> What this task involves: Return the full listing exactly as it is written.

> Data section:
+ + +

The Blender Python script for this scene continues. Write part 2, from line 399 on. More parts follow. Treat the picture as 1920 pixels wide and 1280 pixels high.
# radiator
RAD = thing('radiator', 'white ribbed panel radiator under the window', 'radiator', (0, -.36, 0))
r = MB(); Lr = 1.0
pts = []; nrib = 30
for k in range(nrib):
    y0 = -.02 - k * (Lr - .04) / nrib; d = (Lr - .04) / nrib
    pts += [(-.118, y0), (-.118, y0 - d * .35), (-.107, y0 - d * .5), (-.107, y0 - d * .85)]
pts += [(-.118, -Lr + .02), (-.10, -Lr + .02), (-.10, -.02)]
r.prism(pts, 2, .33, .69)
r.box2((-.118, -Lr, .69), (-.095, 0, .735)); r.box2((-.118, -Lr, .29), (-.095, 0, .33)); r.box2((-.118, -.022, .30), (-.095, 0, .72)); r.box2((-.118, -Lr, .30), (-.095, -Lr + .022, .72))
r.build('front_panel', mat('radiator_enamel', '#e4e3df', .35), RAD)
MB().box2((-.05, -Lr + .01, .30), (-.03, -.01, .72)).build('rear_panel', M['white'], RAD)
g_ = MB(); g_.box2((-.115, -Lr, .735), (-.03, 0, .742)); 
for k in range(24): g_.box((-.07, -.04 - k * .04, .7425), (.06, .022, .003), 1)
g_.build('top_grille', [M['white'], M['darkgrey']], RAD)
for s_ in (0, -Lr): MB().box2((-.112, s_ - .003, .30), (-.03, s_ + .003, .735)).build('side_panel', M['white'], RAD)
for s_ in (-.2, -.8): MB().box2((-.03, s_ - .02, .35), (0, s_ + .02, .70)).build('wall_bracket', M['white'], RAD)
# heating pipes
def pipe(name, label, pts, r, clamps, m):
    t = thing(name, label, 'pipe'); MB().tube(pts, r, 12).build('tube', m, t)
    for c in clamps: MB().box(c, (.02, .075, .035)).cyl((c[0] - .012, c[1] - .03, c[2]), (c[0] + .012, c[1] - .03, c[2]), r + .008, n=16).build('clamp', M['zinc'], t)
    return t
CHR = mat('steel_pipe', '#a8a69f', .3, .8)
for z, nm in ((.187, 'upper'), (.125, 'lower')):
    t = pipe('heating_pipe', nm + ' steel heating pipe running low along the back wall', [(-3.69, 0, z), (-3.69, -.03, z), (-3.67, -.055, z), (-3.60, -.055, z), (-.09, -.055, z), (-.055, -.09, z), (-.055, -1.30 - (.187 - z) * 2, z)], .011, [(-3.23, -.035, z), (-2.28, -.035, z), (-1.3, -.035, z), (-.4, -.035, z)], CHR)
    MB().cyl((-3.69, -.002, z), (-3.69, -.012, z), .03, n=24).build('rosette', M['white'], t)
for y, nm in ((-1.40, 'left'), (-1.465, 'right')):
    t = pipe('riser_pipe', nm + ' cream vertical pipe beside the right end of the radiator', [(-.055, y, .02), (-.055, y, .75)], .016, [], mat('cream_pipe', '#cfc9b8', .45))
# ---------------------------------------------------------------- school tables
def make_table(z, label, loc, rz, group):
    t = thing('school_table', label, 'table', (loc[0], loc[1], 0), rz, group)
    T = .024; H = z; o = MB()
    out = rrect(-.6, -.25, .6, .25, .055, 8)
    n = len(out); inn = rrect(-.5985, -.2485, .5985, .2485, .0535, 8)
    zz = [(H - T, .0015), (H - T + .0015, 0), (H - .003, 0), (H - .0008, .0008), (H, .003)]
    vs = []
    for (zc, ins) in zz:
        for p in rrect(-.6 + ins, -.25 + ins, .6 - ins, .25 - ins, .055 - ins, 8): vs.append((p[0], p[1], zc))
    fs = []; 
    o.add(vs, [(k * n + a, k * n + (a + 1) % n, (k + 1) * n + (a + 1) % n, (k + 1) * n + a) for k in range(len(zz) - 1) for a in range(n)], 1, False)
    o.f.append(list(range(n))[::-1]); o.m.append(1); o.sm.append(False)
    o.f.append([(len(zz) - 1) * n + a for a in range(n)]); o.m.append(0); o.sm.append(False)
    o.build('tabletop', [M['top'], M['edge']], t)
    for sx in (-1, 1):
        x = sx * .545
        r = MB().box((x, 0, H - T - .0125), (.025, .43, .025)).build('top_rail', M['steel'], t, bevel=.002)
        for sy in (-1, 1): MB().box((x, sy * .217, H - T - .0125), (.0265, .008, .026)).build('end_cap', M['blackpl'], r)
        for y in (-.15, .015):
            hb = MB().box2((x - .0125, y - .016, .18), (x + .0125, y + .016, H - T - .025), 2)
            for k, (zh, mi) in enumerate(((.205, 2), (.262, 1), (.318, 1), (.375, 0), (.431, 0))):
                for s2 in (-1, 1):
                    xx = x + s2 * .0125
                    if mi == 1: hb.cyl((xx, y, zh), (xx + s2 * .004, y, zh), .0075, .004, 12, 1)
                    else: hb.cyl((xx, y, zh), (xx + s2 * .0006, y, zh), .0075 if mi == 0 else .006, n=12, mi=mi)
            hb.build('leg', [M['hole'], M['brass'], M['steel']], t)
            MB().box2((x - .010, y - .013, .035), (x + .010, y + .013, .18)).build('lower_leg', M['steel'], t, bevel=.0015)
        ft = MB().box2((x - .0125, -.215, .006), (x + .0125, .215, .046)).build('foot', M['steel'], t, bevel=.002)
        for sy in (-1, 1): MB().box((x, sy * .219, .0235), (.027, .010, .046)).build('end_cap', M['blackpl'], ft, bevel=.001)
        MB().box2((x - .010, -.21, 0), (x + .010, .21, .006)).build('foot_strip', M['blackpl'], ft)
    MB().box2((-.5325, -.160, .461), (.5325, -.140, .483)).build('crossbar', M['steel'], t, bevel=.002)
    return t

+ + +

> Exercise answer:
The Blender Python script for this scene continues. Write part 2, from line 399 on. More parts follow. Treat the picture as 1920 pixels wide and 1280 pixels high.
# radiator
RAD = thing('radiator', 'white ribbed panel radiator under the window', 'radiator', (0, -.36, 0))
r = MB(); Lr = 1.0
pts = []; nrib = 30
for k in range(nrib):
    y0 = -.02 - k * (Lr - .04) / nrib; d = (Lr - .04) / nrib
    pts += [(-.118, y0), (-.118, y0 - d * .35), (-.107, y0 - d * .5), (-.107, y0 - d * .85)]
pts += [(-.118, -Lr + .02), (-.10, -Lr + .02), (-.10, -.02)]
r.prism(pts, 2, .33, .69)
r.box2((-.118, -Lr, .69), (-.095, 0, .735)); r.box2((-.118, -Lr, .29), (-.095, 0, .33)); r.box2((-.118, -.022, .30), (-.095, 0, .72)); r.box2((-.118, -Lr, .30), (-.095, -Lr + .022, .72))
r.build('front_panel', mat('radiator_enamel', '#e4e3df', .35), RAD)
MB().box2((-.05, -Lr + .01, .30), (-.03, -.01, .72)).build('rear_panel', M['white'], RAD)
g_ = MB(); g_.box2((-.115, -Lr, .735), (-.03, 0, .742)); 
for k in range(24): g_.box((-.07, -.04 - k * .04, .7425), (.06, .022, .003), 1)
g_.build('top_grille', [M['white'], M['darkgrey']], RAD)
for s_ in (0, -Lr): MB().box2((-.112, s_ - .003, .30), (-.03, s_ + .003, .735)).build('side_panel', M['white'], RAD)
for s_ in (-.2, -.8): MB().box2((-.03, s_ - .02, .35), (0, s_ + .02, .70)).build('wall_bracket', M['white'], RAD)
# heating pipes
def pipe(name, label, pts, r, clamps, m):
    t = thing(name, label, 'pipe'); MB().tube(pts, r, 12).build('tube', m, t)
    for c in clamps: MB().box(c, (.02, .075, .035)).cyl((c[0] - .012, c[1] - .03, c[2]), (c[0] + .012, c[1] - .03, c[2]), r + .008, n=16).build('clamp', M['zinc'], t)
    return t
CHR = mat('steel_pipe', '#a8a69f', .3, .8)
for z, nm in ((.187, 'upper'), (.125, 'lower')):
    t = pipe('heating_pipe', nm + ' steel heating pipe running low along the back wall', [(-3.69, 0, z), (-3.69, -.03, z), (-3.67, -.055, z), (-3.60, -.055, z), (-.09, -.055, z), (-.055, -.09, z), (-.055, -1.30 - (.187 - z) * 2, z)], .011, [(-3.23, -.035, z), (-2.28, -.035, z), (-1.3, -.035, z), (-.4, -.035, z)], CHR)
    MB().cyl((-3.69, -.002, z), (-3.69, -.012, z), .03, n=24).build('rosette', M['white'], t)
for y, nm in ((-1.40, 'left'), (-1.465, 'right')):
    t = pipe('riser_pipe', nm + ' cream vertical pipe beside the right end of the radiator', [(-.055, y, .02), (-.055, y, .75)], .016, [], mat('cream_pipe', '#cfc9b8', .45))
# ---------------------------------------------------------------- school tables
def make_table(z, label, loc, rz, group):
    t = thing('school_table', label, 'table', (loc[0], loc[1], 0), rz, group)
    T = .024; H = z; o = MB()
    out = rrect(-.6, -.25, .6, .25, .055, 8)
    n = len(out); inn = rrect(-.5985, -.2485, .5985, .2485, .0535, 8)
    zz = [(H - T, .0015), (H - T + .0015, 0), (H - .003, 0), (H - .0008, .0008), (H, .003)]
    vs = []
    for (zc, ins) in zz:
        for p in rrect(-.6 + ins, -.25 + ins, .6 - ins, .25 - ins, .055 - ins, 8): vs.append((p[0], p[1], zc))
    fs = []; 
    o.add(vs, [(k * n + a, k * n + (a + 1) % n, (k + 1) * n + (a + 1) % n, (k + 1) * n + a) for k in range(len(zz) - 1) for a in range(n)], 1, False)
    o.f.append(list(range(n))[::-1]); o.m.append(1); o.sm.append(False)
    o.f.append([(len(zz) - 1) * n + a for a in range(n)]); o.m.append(0); o.sm.append(False)
    o.build('tabletop', [M['top'], M['edge']], t)
    for sx in (-1, 1):
        x = sx * .545
        r = MB().box((x, 0, H - T - .0125), (.025, .43, .025)).build('top_rail', M['steel'], t, bevel=.002)
        for sy in (-1, 1): MB().box((x, sy * .217, H - T - .0125), (.0265, .008, .026)).build('end_cap', M['blackpl'], r)
        for y in (-.15, .015):
            hb = MB().box2((x - .0125, y - .016, .18), (x + .0125, y + .016, H - T - .025), 2)
            for k, (zh, mi) in enumerate(((.205, 2), (.262, 1), (.318, 1), (.375, 0), (.431, 0))):
                for s2 in (-1, 1):
                    xx = x + s2 * .0125
                    if mi == 1: hb.cyl((xx, y, zh), (xx + s2 * .004, y, zh), .0075, .004, 12, 1)
                    else: hb.cyl((xx, y, zh), (xx + s2 * .0006, y, zh), .0075 if mi == 0 else .006, n=12, mi=mi)
            hb.build('leg', [M['hole'], M['brass'], M['steel']], t)
            MB().box2((x - .010, y - .013, .035), (x + .010, y + .013, .18)).build('lower_leg', M['steel'], t, bevel=.0015)
        ft = MB().box2((x - .0125, -.215, .006), (x + .0125, .215, .046)).build('foot', M['steel'], t, bevel=.002)
        for sy in (-1, 1): MB().box((x, sy * .219, .0235), (.027, .010, .046)).build('end_cap', M['blackpl'], ft, bevel=.001)
        MB().box2((x - .010, -.21, 0), (x + .010, .21, .006)).build('foot_strip', M['blackpl'], ft)
    MB().box2((-.5325, -.160, .461), (.5325, -.140, .483)).build('crossbar', M['steel'], t, bevel=.002)
    return t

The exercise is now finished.